Söder nutzt seinen lokalen Parteitag als Bühne. Dass die großen Blätter aus der Republik zu einer lokalen Krönungsmesse angereist sind, weiß er und erwähnt es gern. Es geht ihm um Griechenland und Russland, die ganz großen Themen. Zwar hat das alles sehr überschaubar mit Nürnberg und Fürth zu tun. Aber da gab es zuletzt auch nicht viel zu feiern, was die kommunalen Wahlerfolge der Söder-CSU betrifft.

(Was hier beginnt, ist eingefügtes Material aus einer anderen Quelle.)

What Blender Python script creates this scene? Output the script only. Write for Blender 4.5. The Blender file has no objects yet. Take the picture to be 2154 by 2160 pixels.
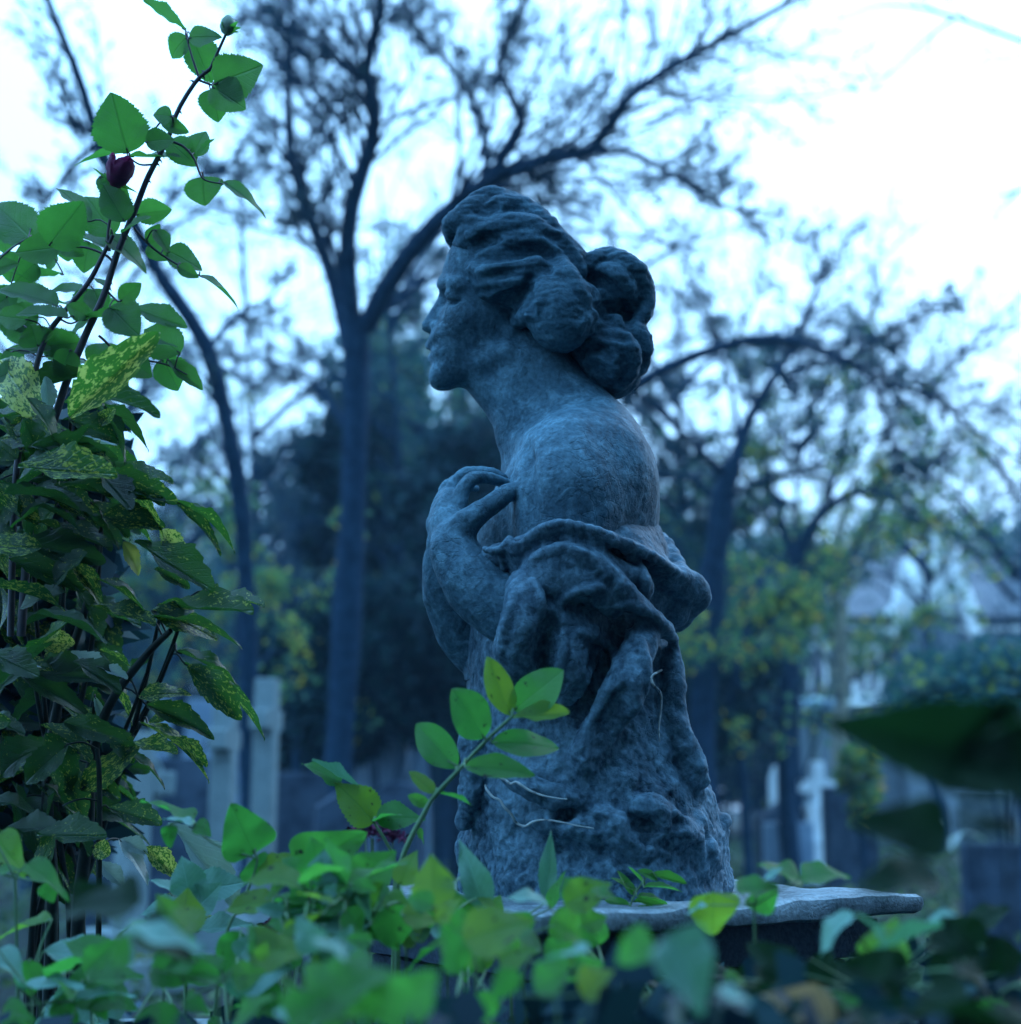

"Ich bin deutscher Politiker und bayerischer Finanzminister", das ist Söders Messlatte. Auch das lässt er beiläufig einfließen: "Ich sitze ja manchmal in einer Talkshow." Bundesanspruch also, nicht Franken-Fernsehen. Griechenland sei an seiner Situation selbst schuld. Einen harten Euro fordere er, "nicht einen, wo der Deutsche übervorteilt wird". Einwanderungspolitik über das Asylrecht lehne er ab. Man könne nicht jedes Problem Europas lösen. Im Grunde ist Söders Rede eine Grundsatzrede für den CSU-Parteitag. Auch als Regierungserklärung tauglich. Nürnberg-Fürther Lokalpolitik? Erst mal nicht sein Thema. "Europa geht es gut, weil's uns Deutsche gibt", sagt er. "Und Deutschland geht es gut, weil's uns Bayern und Franken gibt."

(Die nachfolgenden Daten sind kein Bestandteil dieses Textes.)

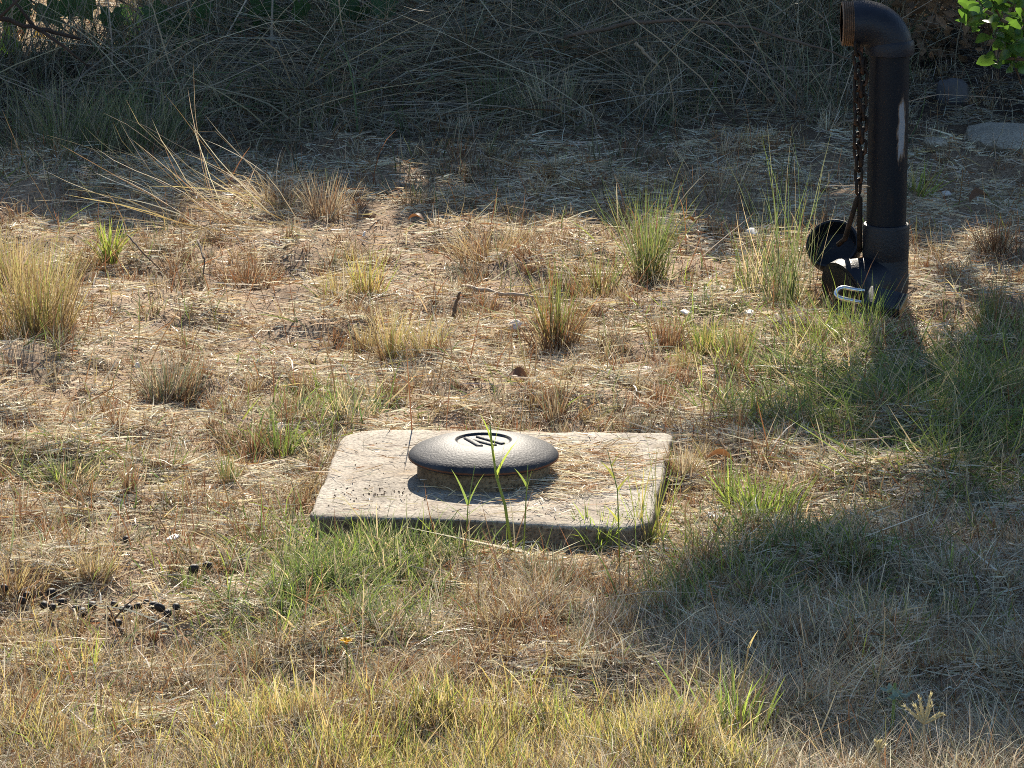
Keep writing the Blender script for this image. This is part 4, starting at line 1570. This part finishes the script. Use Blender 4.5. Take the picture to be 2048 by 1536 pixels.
# tall single shoots with leaves along the stem
def shoot(name, pix, zs, r, mat_stem, col, leaves, label, cat="grass shoot"):
    P = [Vector(GY(u_, v_, y_)) for (u_, v_), y_ in zip(pix, zs)]
    P[0].z = float(gh(P[0].x, P[0].y)) - .002
    base = P[0].copy()
    e = empty(name, base)
    tag(e, label, cat)
    Q = [q - base for q in P]
    obj("stem", pymesh("stem", tube(Q, [r * (1 - .6 * i / (len(Q) - 1)) for i in range(len(Q))], 6), mat_stem), e)
    for fr, dx, dz, L_ in leaves:
        k = fr * (len(Q) - 1)
        i = min(int(k), len(Q) - 2)
        q = Q[i].lerp(Q[i + 1], k - i)
        A = Acc()
        c = np.array([col])
        A.add(*blades(np.zeros((1, 3)), np.array([[dx, random.uniform(-.3, .1), dz]]), np.array([L_]), np.array([.0034]), c, c * 1.15, 4, np.array([[dx * .4, 0, -.3]]), .9))
        o = obj("blade", A.mesh("blade", M_GREEN), e, q)
    return e


M_GSTEM = leaf_material("green_stem", .25, .4, .5, (1, 1, .8), (.26, .34, .07))
M_SSTEM = leaf_material("straw_stem", .2, .45, .5, (1, 1, .9), (.5, .38, .2))
yb = 5.505
shoot("grass_shoot", [(1027, 1060), (1010, 1010), (992, 950), (984, 890), (980, 850)], [yb, yb, yb, yb, yb], .0022, M_GSTEM, (.38, .46, .09),
      [(.0, -.5, 1, .03), (.05, .6, 1, .03), (.45, .12, 1, .075), (.5, .35, 1, .06), (.62, -.1, 1, .05), (.7, .16, 1, .055), (.8, -.25, 1, .04)], "tall lime green shoot rising in front of the iron cover")
shoot("grass_shoot", [(1046, 1066), (1052, 1000), (1056, 930)], [yb] * 3, .0012, M_GSTEM, (.30, .38, .09), [(.7, -.4, 1, .03), (.75, .4, 1, .03), (.6, .15, 1, .035)], "small green shoot right of the tall lime green one")
shoot("grass_shoot", [(930, 1068), (936, 1010), (950, 930)], [yb] * 3, .001, M_GSTEM, (.24, .32, .09), [(.35, -.8, 1, .06), (.4, .9, 1, .06), (.5, -.25, 1, .06), (.5, .3, 1, .05)], "thin green shoot with spreading blades left of the tall lime one")
shoot("grass_shoot", [(1240, 1075), (1235, 980), (1215, 900)], [yb - .03] * 3, .0011, M_GSTEM, (.42, .42, .1), [(.3, -.5, 1, .03), (.5, .5, 1, .03), (.65, -.5, 1, .03), (.8, .4, 1, .025)], "thin yellow shoot over the slab's right side")
shoot("grass_shoot", [(1490, 1480), (1480, 1400), (1496, 1300), (1500, 1285)], [4.75] * 4, .0016, M_SSTEM, (.5, .4, .2), [(.5, .35, 1, .03), (.75, .3, 1, .025)], "pale straw stem standing at the bottom right of the turf")
shoot("grass_shoot", [(1735, 1500), (1752, 1380), (1768, 1290), (1770, 1215)], [4.8] * 4, .0011, M_SSTEM, (.4, .33, .2), [], "long thin straw stem rising in the shade at the lower right")

# grass with finger-like seed heads
def seed_head(base_px, head_px, y_, fingers, r, label):
    B, H = Vector(GY(*base_px, y_)), Vector(GY(*head_px, y_))
    e = empty("windmill_grass", B)
    tag(e, label, "seed head", "finger-like seed heads")
    obj("stem", pymesh("stem", tube([(0, 0, 0), (H - B) * .5 + Vector((.004, 0, 0)), H - B], .0010, 6), M_SSTEM), e)
    for dx, dz, L_ in fingers:
        d = Vector((dx, random.uniform(-.3, .3), dz)).normalized()
        q = H - B
        V, F = tube([q + d * L_ * t for t in (0, .2, .5, .8, 1)], [r * .7, r, r * .85, r * .6, r * .15], 6)
        parts = [(V, F)]
        for k in range(26):                            # bristly spikelets
            t = random.uniform(.03, .95)
            s = d.orthogonal().normalized()
            s.rotate(Matrix.Rotation(random.uniform(0, 6.28), 3, d))
            q2 = q + d * L_ * t
            tip = q2 + (s * .8 + d * 1.2).normalized() * r * 3.2
            o_ = d.cross(s) * r * .5
            parts.append(([tuple(q2 - o_), tuple(q2 + o_), tuple(tip)], [(0, 1, 2)]))
        obj("finger", pymesh("finger", join(*parts), leaf_mat_seed), e)
    return e


leaf_mat_seed = leaf_material("seed_head", .35, .5, .4, (1, 1, .85), (.66, .58, .34))
seed_head((1838, 1585), (1848, 1447), 4.60, [(-.95, .85, .030), (-.5, .95, .024), (-.25, 1.4, .033), (.3, 1.3, .034), (.42, 1, .024), (1.1, .75, .024), (1.1, .62, .025)], .0019, "pale finger-like grass seed head spreading wide in the lower right shade")
seed_head((1754, 1640), (1757, 1505), 4.50, [(-.3, 1.2, .014), (-.05, 1.2, .015), (.25, 1.2, .014), (.7, .9, .012)], .0017, "smaller pale seed head left of the wide finger-like one")

# grey leafed plant in the shade, lower right
p = GG(1775, 1508)
gp = empty("leafy_weed", tuple(p))
tag(gp, "small grey green leafy weed standing in the shade at the lower right", "plant")
topz = GY(1790, 1366, p[1])
q = Vector(topz) - gp.location
obj("stem", pymesh("stem", tube([(0, 0, 0), q * .5 + Vector((.002, 0, 0)), q], [.0022, .002, .0016], 6), M_GSTEM), gp)
wl = pymesh("leaf", leafshape(.022, .009, -.7, oval, 7), M_GREYLEAF)
for k in range(9):
    o = obj("leaf", wl, gp, q + Vector((0, 0, -.0015 * k)))
    o.rotation_euler = (0, R(random.uniform(-10, 45)), k * 2.4)
    o.scale = (random.uniform(.7, 1.1),) * 3

# ------------------------------------------------------------------ vine with lobed leaves, upper left
def lobed(size):
    V, F = [(0, 0, 0)], []
    lob = [(-150, .55), (-125, .85), (-100, .62), (-78, .95), (-58, .72), (-35, .9), (-22, .75), (0, 1.25), (22, .75), (35, .9), (58, .72), (78, .95), (100, .62), (125, .85), (150, .55), (180, .12)]
    for a_, r_ in lob:
        x_, y_ = r_ * math.cos(R(a_)), r_ * math.sin(R(a_))
        V.append((x_ * size * .5, y_ * size * .5, (abs(y_) * .22 - .12 * r_ * r_) * size * .5))
    for k in range(len(lob)):
        F.append((0, 1 + k, 1 + (k + 1) % len(lob)))
    return V, F


vn = empty("vine", tuple(GY(330, 120, 9.75)))
vn.location.z = 0
tag(vn, "dark climbing vine with broad lobed leaves hanging at the upper left", "vine")
vm = [pymesh("leaf", lobed(s_), M_VINE, False) for s_ in (.075, .09, .11)]
VL = [(12, 14), (48, 18), (95, 16), (20, 60), (165, 4), (130, 2), (215, 30), (225, 95), (120, 130), (150, 110), (175, 150), (140, 160), (205, 100), (200, 180), (230, 60), (260, 30),
      (165, 185), (110, 175), (250, 120), (280, 75), (300, 20), (340, 40), (360, 90), (330, 130), (395, 20), (420, 60), (450, 15), (480, 50), (520, 15), (640, 25), (680, 10), (665, 48), (720, 20),
      (760, 8), (700, 40), (735, 30), (600, 12), (560, 30), (-40, 20), (-90, 60), (-60, 110), (-140, 30), (25, 8), (290, 150), (240, 165), (375, 140)]
for u_, v_ in VL:
    yy = random.uniform(9.05, 9.5)
    o = obj("leaf", random.choice(vm), vn, Vector(GY(u_ + random.uniform(-8, 8), v_, yy)) - vn.location)
    o.rotation_euler = (R(random.uniform(35, 95)), R(random.uniform(55, 110)), R(random.uniform(-40, 40)))
    o.scale = (random.uniform(.75, 1.0),) * 3
stems = [tube([Vector(GY(a_, b_, 9.4)) - vn.location for a_, b_ in pp], .0022, 5) for pp in
         (((-120, -40), (60, 0), (150, 60), (190, 120)), ((100, -60), (260, 10), (330, 80), (350, 150)), ((330, -60), (480, 5), (640, 10), (760, 0)), ((300, 150), (250, 175), (190, 190)))]
obj("stem", pymesh("stem", join(*stems), M_DARKBARK), vn)
# the one sunlit leaf at the left edge
p = GY(8, 68, 9.3)
o = obj("leaf", vm[1], vn, Vector(p) - vn.location)
o.data = pymesh("leaf", leafshape(.07, .05, .2, oval), M_GLOSSY)
o["label"] = "bright sunlit green leaf"
o.rotation_euler = (R(80), R(75), 0.2)

# ------------------------------------------------------------------ glossy shrub, upper right
gs = empty("glossy_shrub", (1.08, 7.8, 0))
tag(gs, "sunlit shrub branch with small glossy rounded green leaves at the upper right", "shrub")
gm_ = [pymesh("leaf", leafshape(l_, l_ * .62, c_, obov, 7), M_GLOSSY) for l_, c_ in ((.036, .25), (.043, .35), (.031, .15))]
ros = [(1945, 20), (1935, 50), (1985, 15), (2005, 30), (2030, 12), (2045, 35), (1990, 75), (2020, 60), (2050, 70), (2010, 95), (2040, 105), (2060, 120), (1995, 125), (2025, 130), (2070, 60),
       (2090, 30), (2085, 95), (1960, 5), (2015, 0), (2110, 70), (2120, 20), (2100, 130), (2140, 100), (2035, 85), (1975, 45), (2060, 5)]
sub = []
for u_, v_ in ros:
    yy = random.uniform(7.70, 7.84)
    c = Vector(GY(u_, v_, yy)) - gs.location
    sub.append(tube([c + Vector((random.uniform(.0, .03), .03, -.04 + random.uniform(0, .1))), c + Vector((0, .01, .01)), c], [.002, .0017, .0014], 5))
    for k in range(random.randint(5, 7)):
        o = obj("leaf", random.choice(gm_), gs, c + Vector((random.uniform(-1, 1), random.uniform(-1, 1), random.uniform(-1, 1))) * .004)
        o.rotation_euler = (R(random.uniform(20, 75)), R(random.uniform(-70, 40)), k * 1.15 + random.uniform(-.3, .3))
        o.scale = (random.uniform(.75, 1.15),) * 3
main = [tube([Vector(GY(a_, b_, 7.77)) - gs.location for a_, b_ in pp], .0035, 6) for pp in (((2150, 160), (2080, 60), (2020, -20)), ((2120, 130), (2040, 60), (1950, 10)), ((2130, 150), (2060, 120), (2000, 115)))]
obj("stem", pymesh("stem", join(*main, *sub), M_BARK), gs)

# dead brown leaves hanging and lying under the hedge at the right
dl = []
n = 900
u = RNG.uniform(1790, 2080, n)
v = RNG.uniform(-30, 118, n)
P = np.array([GY(a_, b_, yy) for a_, b_, yy in zip(u, v, RNG.uniform(9.0, 9.7, n))])
P = P[P[:, 2] > .005]
V, T = leaf_cloud(P, .028)
nl = len(P)
cols = np.repeat(np.array([.20, .12, .065]) * RNG.uniform(.5, 1.5, (nl, 1)), 4, axis=0)
tag(obj("dead_leaves", np_mesh("dead_leaves", V, [T], M_DRY, cols, False)), "brown dead leaves caught under the hedge behind the standpipe", "dead leaves", None, 'stuff')

# crumbs of earth on the slab
acc_v, acc_f = [], []
m = 190
cx_ = np.concatenate([RNG.normal(G(760, 985, SLAB_Z)[0], .06, m // 2), RNG.uniform(-.22, .17, m // 2)])
cy_ = np.concatenate([RNG.normal(G(760, 985, SLAB_Z)[1], .022, m // 2), RNG.uniform(5.56, 5.98, m // 2)])
k = in_slab(cx_, cy_, -.015) & (np.hypot(cx_ - LIDC[0], cy_ - LIDC[1]) > .093)
for a_, b_ in zip(cx_[k], cy_[k]):
    s_ = random.uniform(.0005, .0015)
    o_ = len(acc_v)
    c = Vector((a_, b_, SLAB_Z + s_ * .4))
    for d in ((1, 0, 0), (-1, 0, 0), (0, 1, 0), (0, -1, 0), (0, 0, 1), (0, 0, -1)):
        acc_v.append(tuple(c + Vector(d) * s_ * random.uniform(.7, 1.3)))
    for f in ((0, 2, 4), (2, 1, 4), (1, 3, 4), (3, 0, 4), (2, 0, 5), (1, 2, 5), (3, 1, 5), (0, 3, 5)):
        acc_f.append(tuple(i + o_ for i in f))
tag(obj("dirt_crumbs", pymesh("dirt_crumbs", (acc_v, acc_f), M_DIRT, False)), "brown crumbs of earth scattered on the slab", "dirt", None, 'stuff')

Bei der Kommunalwahl hat Söders CSU letztes Jahr ein historisches Debakel erlebt. In Fürth ging sie ebenfalls unter, wenn auch nicht historisch. Diese Wahl aber sei in ganz Bayern durchwachsen ausgefallen, sagt Söder. Und es habe schließlich auch Erfolge gegeben im Söder-Land: in Schwabach. Einer größeren Kleinstadt. Schatten? "Gedämpftes Licht" war das. Die Niederlage in Nürnberg? Man habe es eben mit einem "erfolgreichen Oberbürgermeister" zu tun. Einem von der SPD.

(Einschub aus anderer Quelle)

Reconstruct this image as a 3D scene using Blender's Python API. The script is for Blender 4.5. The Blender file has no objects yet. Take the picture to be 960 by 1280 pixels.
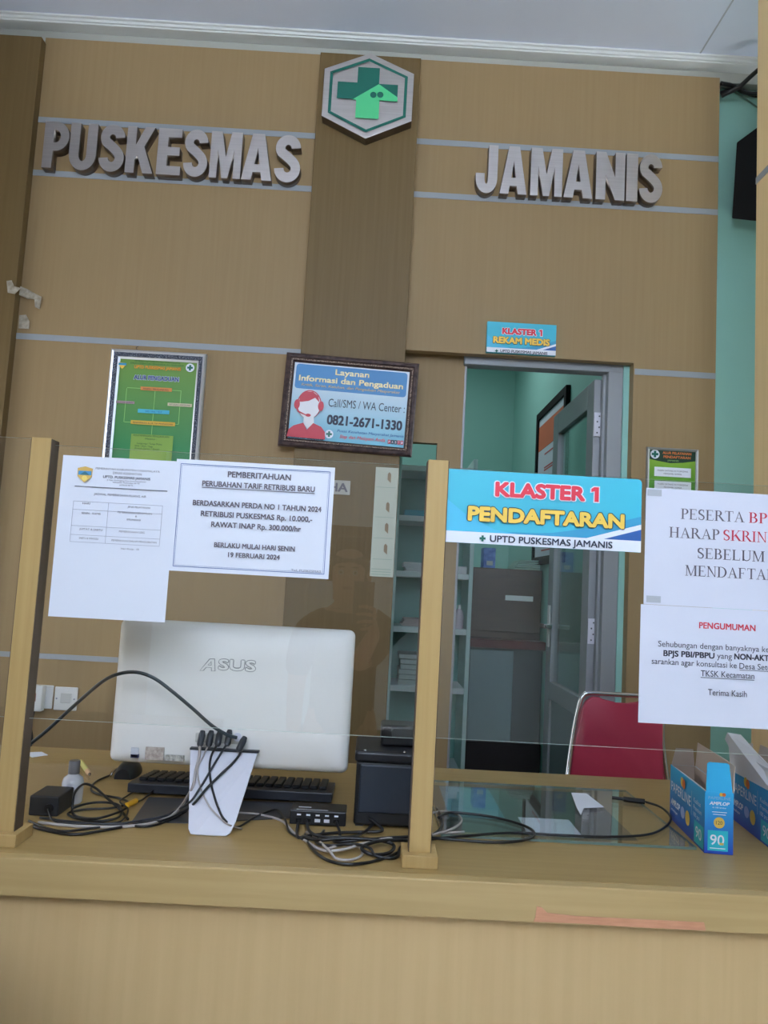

Horst Seehofer stößt erst später zum Lokalparteitag mit potenziellem Kronprinzen. Und macht gleich den üblichen Flachs. Es geht mal wieder darum, wo sein Minister Söder - der Mann mit dem Heimatministerium in seiner Heimat - lieber ist: in München oder in Nürnberg. Und wo es ihm als Ministerpräsidenten lieber ist, wo Söder sich gerade aufhält. Ein Spiel, bei dem zwischen Spott und Ernst kaum noch jemand zu unterscheiden weiß. Söder und Seehofer vermutlich selbst nicht.

Einen schöne Satz zum schwierigen Verhältnis der beiden drechselt Seehofer: "Wir haben beide keine Entwicklungsstörung in Sachen Selbstbewusstsein." Das sagt eigentlich alles. Söder setzt sein breitestes Grinsen auf. Streicheleinheiten gibt es aber auch. Söder mache vorzügliche Arbeit. Maßstäbe habe er gesetzt, eine tragende Säule im Kabinett sei er. Das klang auch schon mal anders. Die Zusammenarbeit mit Söder sei nicht einfach, sagt Seehofer. Er sei aber sicher, "dass er das andersrum genauso sagt".

In die Augen müsse man sich schauen können. An diesem Tag schaffen die beiden das vergleichsweise gut. Nur eine kleinere Sottise erlaubt sich Söder in der Zeit, als Seehofer noch nicht da ist. Wenig für seine Verhältnisse. Er müsse sich jetzt jede Woche im Kabinett anhören, dass Ingolstadt aufgestiegen ist in die Bundesliga. Ingolstadt, meint das, ausgerechnet die Seehofer-Stadt. Eine Klasse über Nürnberg. Wenn das mehr als ein Jahr so bleibe, wäre das eine "psychische Herausforderung" für Söder. Spott oder Ernst? Vermutlich beides.